It has been a while since we have had any cases challenging the fairness of a CVA, but in this recent Scottish decision where HMRC challenged the approval of Petrofac’s CVA on the basis of fairness, the court was required to consider HMRC’s contention that the CVA unfairly prejudiced its interests.

In The Advocate General for Scotland for an order under section 6(4) of the Insolvency Act 1986 (Court of Session) [2026] CSOH 29 (25 March 2026) Lord Sandison distances himself from the approach that has been taken by the English courts when considering whether a creditor has been unfairly prejudiced  – preferring a broader, fairness-based approach.

Why did HMRC challenge?

The CVA was approved by 85.9% in value of creditors voting – 312 creditors in number.  Only HMRC (a creditor for c£151.8m) and a smaller creditor with a claim of c£357k voted against the proposal. 

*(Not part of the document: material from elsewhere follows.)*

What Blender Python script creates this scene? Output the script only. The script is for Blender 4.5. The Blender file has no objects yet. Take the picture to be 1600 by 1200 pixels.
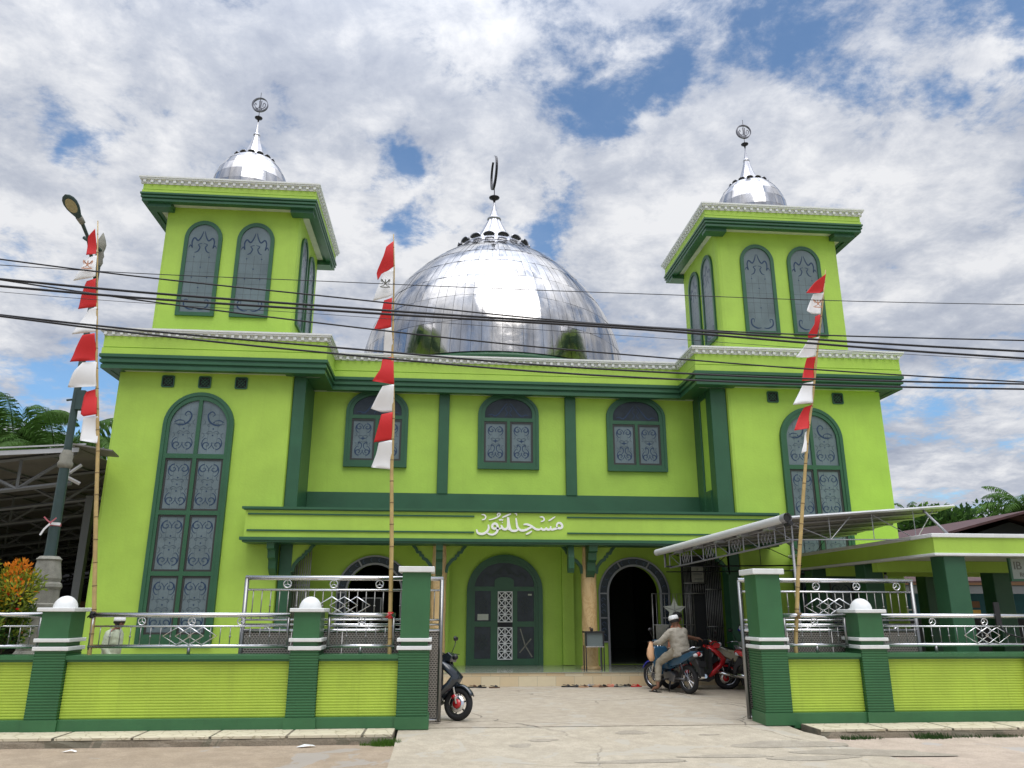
import bpy, bmesh, math, random
from mathutils import Vector, Matrix, Euler, Quaternion
from mathutils.geometry import tessellate_polygon
random.seed(7)
R = math.radians
PI = math.pi
SC = bpy.context.scene
COL = SC.collection
# ------------------------------------------------------------------ camera
FPX, PITCH, YAW, ROLL, EYE = 1208.6, .2838, .0878, .0019, 1.65
cd = bpy.data.cameras.new('camera'); cam = bpy.data.objects.new('camera', cd); COL.objects.link(cam)
cd.sensor_width = 36; cd.lens = FPX / 1600 * 36; cd.clip_start = .05; cd.clip_end = 3000
cam.matrix_world = Matrix.Translation((0, 0, EYE)) @ (Euler((0, 0, -YAW)).to_matrix() @ Euler((PI/2 + PITCH, 0, 0)).to_matrix() @ Euler((0, 0, ROLL)).to_matrix()).to_4x4()
SC.camera = cam

def ray(px, py):
    a, b = px - 800, py - 600
    u = a*math.cos(ROLL) + b*math.sin(ROLL); v = -a*math.sin(ROLL) + b*math.cos(ROLL)
    x = u/FPX; up = -v/FPX
    d = math.cos(PITCH) - up*math.sin(PITCH); z = math.sin(PITCH) + up*math.cos(PITCH)
    return Vector((x*math.cos(YAW) + d*math.sin(YAW), -x*math.sin(YAW) + d*math.cos(YAW), z))
def at(px, py, Y):
    r = ray(px, py); return Vector((0, 0, EYE)) + r*(Y/r.y)

# ------------------------------------------------------------------ world: sky with a broken cloud deck
SUN_EL, SUN_AZ = 58, 166          # azimuth clockwise from +Y; the sun stands behind the camera
W = bpy.data.worlds.new('World'); SC.world = W; W.use_nodes = True
nt = W.node_tree; nt.nodes.clear()
def N(t, tree=None, **k):
    n = (tree or nt).nodes.new(t)
    for a, b in k.items(): setattr(n, a, b)
    return n
def mth(tree, op, a, b=None, c=None, clamp=False):
    n = tree.nodes.new('ShaderNodeMath'); n.operation = op; n.use_clamp = clamp
    for i, v in enumerate((a, b, c)):
        if v is None: continue
        if isinstance(v, (int, float)): n.inputs[i].default_value = v
        else: tree.links.new(v, n.inputs[i])
    return n.outputs[0]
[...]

The majority of those voting in favour were creditors whose claims were not compromised under the CVA (roughly 80%) with 14% of connected creditors also voting in favour.  Only two other major creditors whose claims would be compromised under the CVA with claims of c£48m and c£7.4m voted in favour.

One of the arguments raised by HMRC was their vote was “drowned out” because the CVA was approved by creditors whose claims were not compromised or were connected, providing an advantage to those creditors at the expense of HMRC who were being forced to accept a 97.7% haircut.

Horizontal and vertical comparator tests

In England, the question of fairness is largely assessed by applying the horizontal and vertical comparator tests. 

The vertical comparator test looks at what a creditor receives under a CVA, compared to what they would receive in an alternative insolvency process. 

The horizontal comparator test considers how a particular creditor is treated under the CVA compared to other creditors, and if they are treated differently, is that different treatment justified.

Under Petrofac’s CVA it gave HMRC a recovery of at least 0.45%, compared with 0.12% in a formal insolvency – Lord Sandison noted that even that minimum CVA return was not “minimal” in the wider context, leading him to conclude that there was no prejudice to HMRC.

When considering the horizontal comparator test, and how HMRC were treated compared to other creditor groups Lord Sandison worked through each of the different creditor classes concluding that the differences were not unfair.

The treatment of secured creditors was not unfair because they were not comparable to HMRC (they were secured) and without their support the sale proposed as part of the CVA could not proceed, and there were other creditors whose differential treatment was justified because they were critical.

Although considering both the horizontal and vertical comparator tests Lord Sandison urged against applying those as rigid rules – preferring what could be described as a holistic approach.  Although noting that it was important not to lose sight of the basic nature of the exercise being undertaken, namely a determination of whether or not the CVA in question unfairly prejudices the interest of the challenging creditor, he said that:

Unfairness in this context falls to be assessed by asking whether, in all the relevant circumstances, it is equitable to impose the bargain the CVA represents upon an unwilling party.”

He notes that relevant circumstances in assessing unfairness are likely to include (but not be limited to):

  • the financial backdrop to the CVA;
  • the source of any “bargaining surplus” provided by the CVA;
  • whether that surplus or its equivalent in value could have been made available in a different way or with a different more equitable pattern of distribution; and
  • how similar or otherwise the rights are of those creditors who the challenging creditor is comparing themselves to.

One further question Lord Sandison poses is to ask whether an honest and reasonable person in the position of the challenging creditor would hold out against the imposition of the bargain. However, he goes on to say that is simply one approach to the relevant question and may not in itself furnish a complete or reliable answer in every case.

Thoughts

This is a Scottish decision, and therefore only persuasive authority in England, but could this signal a sea change in how the English court might approach fairness if an English approved CVA is challenged? 

Post Regis and New Look questions of fairness looked a little easier to navigate, but the judge’s preferred approach in this case – to have open-ended standards instead of “abstruse concepts such as vertical and horizontal comparisons” would – if the English judges followed suit – potentially introduce choppier waters.

That is not to say that the horizontal comparator and vertical comparator test are not relevant at all, they were considered by Lord Sandison here.  But Lord Sandison also introduces this additional, as we have termed it, more holistic approach, that arguably adds more variables into the question of: is there unfair treatment?

In this case, the Court found that HMRC’s challenge on the basis that the CVA unfairly prejudiced their interests did not succeed – there was no unfair treatment and HMRC was not prejudiced.